Best $100 spent as it is totally reliable for mash, pre-boil and post-boil wort and then using Sean Terrill’s spreadsheet for post ferment SG works spot on for me every-time.

Personally, I’m not terribly concerned with exact accuracy, so if my refractometer is within say five points, I’m happy. How far off do you all see your refractometers? My hydrometer broke a while ago, so I haven’t compared.

to easy to use pre fermentation, I always check mine after alcohol is introduced and it is pretty damn accurate

Switched to refractometer at the beginning of the year and I will never go back! I had two hydrometers that always calibrated correctly but gave completely different readings. One gave physically impossible readings, the other gave inconsistent readings. Never had bottle bombs, but mostly because I’d give each batch an extra week.

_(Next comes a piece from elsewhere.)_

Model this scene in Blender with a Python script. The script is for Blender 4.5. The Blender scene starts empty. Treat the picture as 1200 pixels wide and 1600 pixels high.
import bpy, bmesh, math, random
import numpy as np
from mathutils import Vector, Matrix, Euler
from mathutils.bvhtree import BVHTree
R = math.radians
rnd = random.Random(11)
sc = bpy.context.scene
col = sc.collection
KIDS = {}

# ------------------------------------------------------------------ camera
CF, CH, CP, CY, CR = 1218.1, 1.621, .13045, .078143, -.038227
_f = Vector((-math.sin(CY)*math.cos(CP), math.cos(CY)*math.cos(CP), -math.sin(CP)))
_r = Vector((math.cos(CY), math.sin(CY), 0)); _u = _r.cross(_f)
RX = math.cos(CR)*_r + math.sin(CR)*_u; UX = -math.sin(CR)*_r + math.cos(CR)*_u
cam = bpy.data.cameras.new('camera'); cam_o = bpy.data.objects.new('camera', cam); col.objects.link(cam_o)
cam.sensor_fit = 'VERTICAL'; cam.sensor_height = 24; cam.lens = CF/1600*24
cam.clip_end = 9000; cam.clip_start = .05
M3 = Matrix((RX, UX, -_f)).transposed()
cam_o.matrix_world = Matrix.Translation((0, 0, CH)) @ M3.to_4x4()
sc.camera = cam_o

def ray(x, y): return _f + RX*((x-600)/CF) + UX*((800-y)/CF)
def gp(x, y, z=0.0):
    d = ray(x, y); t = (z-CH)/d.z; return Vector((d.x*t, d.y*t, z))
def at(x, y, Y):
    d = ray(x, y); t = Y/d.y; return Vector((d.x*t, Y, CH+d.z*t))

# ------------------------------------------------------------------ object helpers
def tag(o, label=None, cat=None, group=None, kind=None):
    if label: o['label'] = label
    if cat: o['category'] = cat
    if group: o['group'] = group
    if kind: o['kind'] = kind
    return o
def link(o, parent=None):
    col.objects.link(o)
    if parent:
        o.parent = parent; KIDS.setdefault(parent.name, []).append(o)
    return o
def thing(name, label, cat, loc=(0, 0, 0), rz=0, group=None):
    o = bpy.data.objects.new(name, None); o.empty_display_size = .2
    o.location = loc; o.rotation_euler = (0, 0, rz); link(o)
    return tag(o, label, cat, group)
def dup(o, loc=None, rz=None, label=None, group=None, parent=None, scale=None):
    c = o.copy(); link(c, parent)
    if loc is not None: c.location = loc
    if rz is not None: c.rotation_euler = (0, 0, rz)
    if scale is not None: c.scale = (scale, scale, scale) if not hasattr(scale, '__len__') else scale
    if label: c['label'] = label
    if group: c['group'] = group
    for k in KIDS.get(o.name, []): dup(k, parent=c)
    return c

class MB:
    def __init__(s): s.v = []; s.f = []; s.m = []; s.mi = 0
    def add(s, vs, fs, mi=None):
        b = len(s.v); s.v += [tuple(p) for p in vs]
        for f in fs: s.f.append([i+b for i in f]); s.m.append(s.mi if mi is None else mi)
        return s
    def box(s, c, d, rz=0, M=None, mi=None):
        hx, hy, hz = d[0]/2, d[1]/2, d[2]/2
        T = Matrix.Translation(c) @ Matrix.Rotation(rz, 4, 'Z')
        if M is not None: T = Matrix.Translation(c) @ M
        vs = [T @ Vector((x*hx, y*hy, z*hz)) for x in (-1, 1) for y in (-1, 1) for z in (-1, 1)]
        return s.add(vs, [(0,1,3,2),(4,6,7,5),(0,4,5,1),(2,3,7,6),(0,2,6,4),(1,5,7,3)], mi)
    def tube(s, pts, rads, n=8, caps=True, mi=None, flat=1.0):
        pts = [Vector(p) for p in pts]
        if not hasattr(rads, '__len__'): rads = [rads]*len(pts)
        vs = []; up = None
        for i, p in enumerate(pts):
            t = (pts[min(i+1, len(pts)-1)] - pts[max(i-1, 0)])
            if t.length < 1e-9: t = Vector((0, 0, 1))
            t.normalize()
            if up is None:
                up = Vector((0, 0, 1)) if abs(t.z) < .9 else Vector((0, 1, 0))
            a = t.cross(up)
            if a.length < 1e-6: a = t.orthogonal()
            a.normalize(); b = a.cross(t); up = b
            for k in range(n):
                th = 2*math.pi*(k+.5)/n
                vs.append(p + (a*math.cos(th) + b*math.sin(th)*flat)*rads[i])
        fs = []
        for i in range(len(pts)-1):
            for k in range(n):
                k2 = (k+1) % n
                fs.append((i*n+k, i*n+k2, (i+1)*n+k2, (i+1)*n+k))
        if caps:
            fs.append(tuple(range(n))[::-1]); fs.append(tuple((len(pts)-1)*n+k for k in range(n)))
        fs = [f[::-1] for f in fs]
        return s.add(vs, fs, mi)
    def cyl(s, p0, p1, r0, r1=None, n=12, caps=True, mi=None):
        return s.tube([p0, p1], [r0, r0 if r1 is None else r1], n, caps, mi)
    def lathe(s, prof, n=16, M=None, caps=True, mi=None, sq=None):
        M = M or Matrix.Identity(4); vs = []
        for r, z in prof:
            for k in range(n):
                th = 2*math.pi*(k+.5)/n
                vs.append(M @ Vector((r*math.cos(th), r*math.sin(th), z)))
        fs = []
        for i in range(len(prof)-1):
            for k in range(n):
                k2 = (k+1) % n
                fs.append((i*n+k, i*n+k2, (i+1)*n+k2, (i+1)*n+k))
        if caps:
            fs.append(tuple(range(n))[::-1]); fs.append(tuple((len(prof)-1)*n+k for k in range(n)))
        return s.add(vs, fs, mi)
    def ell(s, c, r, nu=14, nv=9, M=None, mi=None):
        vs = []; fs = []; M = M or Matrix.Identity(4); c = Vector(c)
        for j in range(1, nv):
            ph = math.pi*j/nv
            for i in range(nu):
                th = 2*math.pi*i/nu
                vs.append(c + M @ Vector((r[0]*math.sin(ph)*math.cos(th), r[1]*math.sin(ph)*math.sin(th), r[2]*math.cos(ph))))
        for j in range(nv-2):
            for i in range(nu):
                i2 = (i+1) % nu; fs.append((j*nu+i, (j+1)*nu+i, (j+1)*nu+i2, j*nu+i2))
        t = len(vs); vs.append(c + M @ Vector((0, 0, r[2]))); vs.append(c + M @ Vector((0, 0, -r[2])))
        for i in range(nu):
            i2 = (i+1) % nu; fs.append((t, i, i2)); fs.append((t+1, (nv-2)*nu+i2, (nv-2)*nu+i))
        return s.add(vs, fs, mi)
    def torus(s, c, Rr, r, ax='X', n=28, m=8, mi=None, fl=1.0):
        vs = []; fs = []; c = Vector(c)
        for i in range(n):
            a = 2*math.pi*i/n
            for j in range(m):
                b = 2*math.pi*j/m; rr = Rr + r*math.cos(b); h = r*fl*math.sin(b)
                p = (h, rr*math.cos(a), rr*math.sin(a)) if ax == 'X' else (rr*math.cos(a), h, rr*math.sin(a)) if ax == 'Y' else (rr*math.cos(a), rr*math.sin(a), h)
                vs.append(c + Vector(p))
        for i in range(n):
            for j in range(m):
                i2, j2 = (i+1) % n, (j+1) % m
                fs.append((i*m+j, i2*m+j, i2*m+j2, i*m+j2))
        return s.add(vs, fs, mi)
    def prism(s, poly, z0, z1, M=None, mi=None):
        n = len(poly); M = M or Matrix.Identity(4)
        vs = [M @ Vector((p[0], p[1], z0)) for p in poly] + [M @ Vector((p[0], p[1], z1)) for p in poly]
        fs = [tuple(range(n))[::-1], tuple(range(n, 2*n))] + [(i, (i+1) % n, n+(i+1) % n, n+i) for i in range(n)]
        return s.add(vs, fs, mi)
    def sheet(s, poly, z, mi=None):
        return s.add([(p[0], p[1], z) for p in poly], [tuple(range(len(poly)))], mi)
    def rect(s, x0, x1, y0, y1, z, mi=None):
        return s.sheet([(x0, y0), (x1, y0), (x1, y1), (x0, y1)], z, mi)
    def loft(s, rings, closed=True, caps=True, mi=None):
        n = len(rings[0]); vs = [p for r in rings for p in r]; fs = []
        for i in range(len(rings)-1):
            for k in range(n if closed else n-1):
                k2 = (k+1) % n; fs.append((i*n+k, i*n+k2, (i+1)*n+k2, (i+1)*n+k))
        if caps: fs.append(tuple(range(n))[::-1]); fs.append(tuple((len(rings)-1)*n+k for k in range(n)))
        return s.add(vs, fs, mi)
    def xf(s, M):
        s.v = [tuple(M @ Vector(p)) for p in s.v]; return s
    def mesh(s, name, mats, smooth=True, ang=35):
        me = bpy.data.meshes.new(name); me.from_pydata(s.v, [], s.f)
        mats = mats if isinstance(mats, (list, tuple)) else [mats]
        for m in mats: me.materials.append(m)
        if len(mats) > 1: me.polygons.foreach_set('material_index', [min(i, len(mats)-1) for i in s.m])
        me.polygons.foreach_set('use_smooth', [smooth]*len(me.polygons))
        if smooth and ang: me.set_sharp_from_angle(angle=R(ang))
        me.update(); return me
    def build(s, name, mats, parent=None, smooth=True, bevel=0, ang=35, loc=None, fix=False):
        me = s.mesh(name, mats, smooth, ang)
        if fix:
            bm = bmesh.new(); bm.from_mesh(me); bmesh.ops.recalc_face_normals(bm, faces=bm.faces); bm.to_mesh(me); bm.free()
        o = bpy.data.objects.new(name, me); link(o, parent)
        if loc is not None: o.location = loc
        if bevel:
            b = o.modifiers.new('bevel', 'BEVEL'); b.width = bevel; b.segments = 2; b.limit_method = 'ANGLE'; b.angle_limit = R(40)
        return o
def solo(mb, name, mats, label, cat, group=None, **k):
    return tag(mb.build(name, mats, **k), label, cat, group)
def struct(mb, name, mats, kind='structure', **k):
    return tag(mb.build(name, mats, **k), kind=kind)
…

It took a couple batches before I got the hang of the refractometer. I was getting inconsistent results at first, but then I noticed the samples were not spreading out and there were air bubbles forming on the prism. I learned to spread the sample over the prism slowly before closing instead of just placing a couple drops and my results became consistent.

[quote=“kcbeersnob”][quote=“Denny”]
I have 2. Neither one agrees with my hydrometer, so I don’t use them.[/quote]
I may be in the minority on this topic, but at least I’m in good company. :smiley: [/quote]

And I’m comforted to hear that I’m not alone!